How to print a list element by element vertically? Racket

Question

Im a noob in Racket, and I am trying to figure out how to print the elements of one list vertically, thus:

(printv '(1 2 3 4))

1

2

3

4

T

I try with if and cond, thus:

(define (delete x lst)
  (cond [(member x lst)(append(reverse(rest(member x(reverse lst))))(rest(member x lst)))]
        [else "Error"]
  ))


    (define (printv lst)
      (cond [(< 0 (length lst)) ((printf "~a ~%" (first lst))(printv (delete (first lst) lst)))]
            [else "T"]))

But I got this error in the moment the list becomes empty

application: not a procedure;
 expected a procedure that can be applied to arguments
  given: #<void>
  arguments...:

Help is appreciated

Answer 1

You should use built-in procedures to make your life easier. And why do you want to delete the elements? just iterate over the list. Try this:

(define (printv lst)
  (for-each displayln lst)
  (displayln "T"))

Answer 2

Just removing the extra parentheses fixes your problem:

(define (printv lst)
  (cond [(< 0 (length lst)) 
         (printf "~a ~%" (first lst))
         (printv (delete (first lst) lst))]
        [else "T"]))

Some hints:

Doing length at each iteration makes makes your function exponential time. Eg. doubling the list to display squares the time it takes. A beter approach to check if a list is empty is using (empty? lst)

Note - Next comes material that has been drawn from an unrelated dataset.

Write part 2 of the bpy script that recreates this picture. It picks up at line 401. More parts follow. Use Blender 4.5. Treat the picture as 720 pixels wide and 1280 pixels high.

How you get the rest of the list using delete is perhaps the most complicated I've seen. Since you know you are removing the first element you can just replace it with (rest lst) .

Just printing with a linefeed has a function: displayln

All combined:

(define (printv lst)
  (cond [(empty? lst) "T"]
        [else 
         (displayln (first lst))
         (printv (rest lst))]))

Pure Scheme version:

(define (printv lst)
  (cond [(null? lst) "T"]
        [else 
         (display (car lst))
         (newline)
         (printv (cdr lst))]))